More than anything quantitative analysts apply a rigid rules based approach to the markets.  They have specific buy and sell signals that they adhere to religiously and consistently.  This is where their great returns come from(if their algorithms are correct).  While some get blamed for things like the flash crash where the DOW dropped 9% in minutes it would be wrong to say that it was the strangest thing to ever happen in market history.  A signal for a quant could be something as simple as the 200 day moving average or as complex as analyzing S&P 500 futures contracts volume and expiration and placing an order nanoseconds before the futures expire and pocketing the spread, which is the high frequency trading world.

So how can you apply this? Well a buy and hold strategy sounds great in theory, but its harder to stick to in practice.  Sure its easy to say when the market has not had a down year since 2008, but it would have been really hard to hold onto your portfolio is 2008 when the US equity market shed about 40%.  If you haven’t experienced a massive drawdown like that imagine draining half of your savings.
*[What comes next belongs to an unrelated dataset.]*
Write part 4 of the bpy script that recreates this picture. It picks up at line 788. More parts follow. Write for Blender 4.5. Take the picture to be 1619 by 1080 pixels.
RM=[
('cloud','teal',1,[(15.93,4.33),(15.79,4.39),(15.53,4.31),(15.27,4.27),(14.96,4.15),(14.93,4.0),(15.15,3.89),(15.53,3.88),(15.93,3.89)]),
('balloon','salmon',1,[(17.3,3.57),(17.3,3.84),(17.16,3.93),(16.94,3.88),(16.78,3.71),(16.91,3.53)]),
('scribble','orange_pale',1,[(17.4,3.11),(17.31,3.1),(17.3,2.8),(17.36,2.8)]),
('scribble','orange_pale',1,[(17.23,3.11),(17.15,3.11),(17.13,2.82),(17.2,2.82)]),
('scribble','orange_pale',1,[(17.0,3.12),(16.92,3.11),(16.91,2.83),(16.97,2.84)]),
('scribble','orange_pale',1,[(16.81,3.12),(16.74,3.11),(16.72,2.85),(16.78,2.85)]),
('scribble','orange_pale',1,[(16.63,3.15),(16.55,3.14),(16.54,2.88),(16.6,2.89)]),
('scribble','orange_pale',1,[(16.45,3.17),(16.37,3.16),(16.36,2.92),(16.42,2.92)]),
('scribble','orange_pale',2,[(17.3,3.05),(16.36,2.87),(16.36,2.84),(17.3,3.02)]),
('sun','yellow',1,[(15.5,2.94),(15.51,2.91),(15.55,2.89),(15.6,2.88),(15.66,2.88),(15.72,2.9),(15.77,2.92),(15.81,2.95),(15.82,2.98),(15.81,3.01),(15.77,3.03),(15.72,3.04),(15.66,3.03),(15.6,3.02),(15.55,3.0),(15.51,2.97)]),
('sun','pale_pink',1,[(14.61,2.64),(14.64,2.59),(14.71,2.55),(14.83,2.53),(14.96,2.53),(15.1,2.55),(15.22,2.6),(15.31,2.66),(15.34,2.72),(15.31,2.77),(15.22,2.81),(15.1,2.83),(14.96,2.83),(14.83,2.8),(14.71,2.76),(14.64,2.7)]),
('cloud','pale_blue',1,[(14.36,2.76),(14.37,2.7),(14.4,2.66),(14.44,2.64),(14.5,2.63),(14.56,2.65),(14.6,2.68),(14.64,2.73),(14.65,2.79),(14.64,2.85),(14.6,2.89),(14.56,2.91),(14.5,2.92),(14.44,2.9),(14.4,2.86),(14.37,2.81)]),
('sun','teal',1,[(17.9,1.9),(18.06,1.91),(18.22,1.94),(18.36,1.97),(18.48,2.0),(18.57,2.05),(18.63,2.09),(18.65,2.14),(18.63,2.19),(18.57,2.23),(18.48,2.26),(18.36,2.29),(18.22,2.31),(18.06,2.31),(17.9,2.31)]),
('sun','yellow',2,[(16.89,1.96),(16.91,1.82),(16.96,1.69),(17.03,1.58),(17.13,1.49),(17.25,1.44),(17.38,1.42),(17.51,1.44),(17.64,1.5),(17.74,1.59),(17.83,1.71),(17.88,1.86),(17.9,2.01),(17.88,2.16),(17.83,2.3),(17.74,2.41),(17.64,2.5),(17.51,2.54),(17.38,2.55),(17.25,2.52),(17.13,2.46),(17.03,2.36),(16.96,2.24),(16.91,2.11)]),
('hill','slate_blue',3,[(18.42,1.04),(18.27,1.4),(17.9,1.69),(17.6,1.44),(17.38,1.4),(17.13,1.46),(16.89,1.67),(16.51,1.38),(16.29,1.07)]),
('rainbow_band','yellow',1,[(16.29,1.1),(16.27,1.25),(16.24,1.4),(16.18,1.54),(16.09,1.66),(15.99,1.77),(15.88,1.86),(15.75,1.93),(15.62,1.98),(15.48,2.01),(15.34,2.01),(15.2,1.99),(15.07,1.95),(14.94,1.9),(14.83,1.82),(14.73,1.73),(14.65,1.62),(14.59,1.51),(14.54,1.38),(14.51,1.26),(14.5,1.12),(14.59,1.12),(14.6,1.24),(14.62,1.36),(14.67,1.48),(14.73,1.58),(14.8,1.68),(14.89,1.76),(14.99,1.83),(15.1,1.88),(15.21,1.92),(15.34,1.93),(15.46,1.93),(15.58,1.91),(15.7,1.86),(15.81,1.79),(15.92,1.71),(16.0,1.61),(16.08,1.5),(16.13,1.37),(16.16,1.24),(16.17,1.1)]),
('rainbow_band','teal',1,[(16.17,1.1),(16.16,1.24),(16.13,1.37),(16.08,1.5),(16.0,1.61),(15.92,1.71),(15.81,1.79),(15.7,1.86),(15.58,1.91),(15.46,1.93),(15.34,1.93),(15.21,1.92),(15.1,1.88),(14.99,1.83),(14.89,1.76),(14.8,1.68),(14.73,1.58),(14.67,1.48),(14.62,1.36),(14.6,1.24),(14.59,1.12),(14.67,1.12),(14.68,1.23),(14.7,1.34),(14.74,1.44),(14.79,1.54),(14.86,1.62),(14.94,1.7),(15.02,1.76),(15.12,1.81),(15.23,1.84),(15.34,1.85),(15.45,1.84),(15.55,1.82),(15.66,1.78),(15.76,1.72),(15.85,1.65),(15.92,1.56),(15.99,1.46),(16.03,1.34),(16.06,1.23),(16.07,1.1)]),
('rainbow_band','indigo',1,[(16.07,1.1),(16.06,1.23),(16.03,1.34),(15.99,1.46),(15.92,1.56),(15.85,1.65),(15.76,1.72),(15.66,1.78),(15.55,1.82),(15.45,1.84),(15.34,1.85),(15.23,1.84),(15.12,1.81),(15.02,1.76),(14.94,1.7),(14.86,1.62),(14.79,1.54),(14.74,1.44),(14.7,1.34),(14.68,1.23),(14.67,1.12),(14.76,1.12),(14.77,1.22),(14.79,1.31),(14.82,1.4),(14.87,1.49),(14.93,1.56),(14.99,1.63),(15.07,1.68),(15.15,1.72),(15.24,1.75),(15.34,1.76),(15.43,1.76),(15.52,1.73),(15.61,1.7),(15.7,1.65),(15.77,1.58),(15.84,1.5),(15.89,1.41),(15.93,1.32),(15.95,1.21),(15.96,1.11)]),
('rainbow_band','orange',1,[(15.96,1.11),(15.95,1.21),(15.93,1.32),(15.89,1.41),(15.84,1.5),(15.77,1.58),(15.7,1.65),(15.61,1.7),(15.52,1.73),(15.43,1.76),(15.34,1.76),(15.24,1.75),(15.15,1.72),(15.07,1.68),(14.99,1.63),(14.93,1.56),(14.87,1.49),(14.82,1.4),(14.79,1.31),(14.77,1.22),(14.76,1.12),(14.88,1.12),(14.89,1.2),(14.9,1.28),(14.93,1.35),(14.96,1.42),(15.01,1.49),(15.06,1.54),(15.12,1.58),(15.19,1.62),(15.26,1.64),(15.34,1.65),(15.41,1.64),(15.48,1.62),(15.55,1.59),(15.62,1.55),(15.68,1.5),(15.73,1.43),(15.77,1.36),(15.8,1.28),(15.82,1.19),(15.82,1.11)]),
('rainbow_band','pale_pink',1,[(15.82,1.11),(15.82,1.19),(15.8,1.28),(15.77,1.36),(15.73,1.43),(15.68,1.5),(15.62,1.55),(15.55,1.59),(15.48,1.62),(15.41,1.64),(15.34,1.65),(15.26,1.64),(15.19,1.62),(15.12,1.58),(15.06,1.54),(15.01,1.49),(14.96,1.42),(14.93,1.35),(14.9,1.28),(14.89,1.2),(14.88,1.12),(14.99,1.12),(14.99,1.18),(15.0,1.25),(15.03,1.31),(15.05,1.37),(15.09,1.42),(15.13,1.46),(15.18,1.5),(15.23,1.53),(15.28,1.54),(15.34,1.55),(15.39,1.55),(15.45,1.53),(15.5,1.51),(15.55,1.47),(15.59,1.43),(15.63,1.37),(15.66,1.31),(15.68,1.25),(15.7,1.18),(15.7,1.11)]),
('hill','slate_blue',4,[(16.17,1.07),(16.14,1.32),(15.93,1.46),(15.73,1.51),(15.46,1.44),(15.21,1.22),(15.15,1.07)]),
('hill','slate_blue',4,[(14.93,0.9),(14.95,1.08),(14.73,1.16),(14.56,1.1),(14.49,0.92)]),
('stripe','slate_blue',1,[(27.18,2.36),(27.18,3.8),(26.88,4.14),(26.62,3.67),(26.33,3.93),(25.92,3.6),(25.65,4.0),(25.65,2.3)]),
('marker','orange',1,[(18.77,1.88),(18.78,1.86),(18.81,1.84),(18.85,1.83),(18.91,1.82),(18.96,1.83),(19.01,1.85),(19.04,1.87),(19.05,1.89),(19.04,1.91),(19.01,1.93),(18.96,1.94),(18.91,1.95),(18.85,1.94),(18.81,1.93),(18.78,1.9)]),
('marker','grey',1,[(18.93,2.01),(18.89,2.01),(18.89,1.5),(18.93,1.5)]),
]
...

So if you are someone who can’t weather massive drawdowns, and we don’t blame you if that is the case, consider taking a rules based approach.  It is great to have an investment plan that you can stick to and might even help you sleep better at night.  Here is a simple rule to get you to start thinking about what you might want to do:

Apply a short, medium, and long term moving average to your portfolio.  When conducting your rebalancing, best done once a year for tax benefits, tilt most towards the assets in upward trend above the moving averages, more towards the one that are not trending as strongly above one or two of the moving averages, and least towards those in a downtrend under the moving averages.

Note: This can be considered a trend following approach and is a popular investment style that may or may not suit you.  Over time strategies go in an out of favor so its often wise to pick a strategy that you understand and believe in and stick with it over the long term.

Building wealth takes strong discipline and taking your emotions out of investing by applying rules to a strategy that works can often help mitigate bad decisions.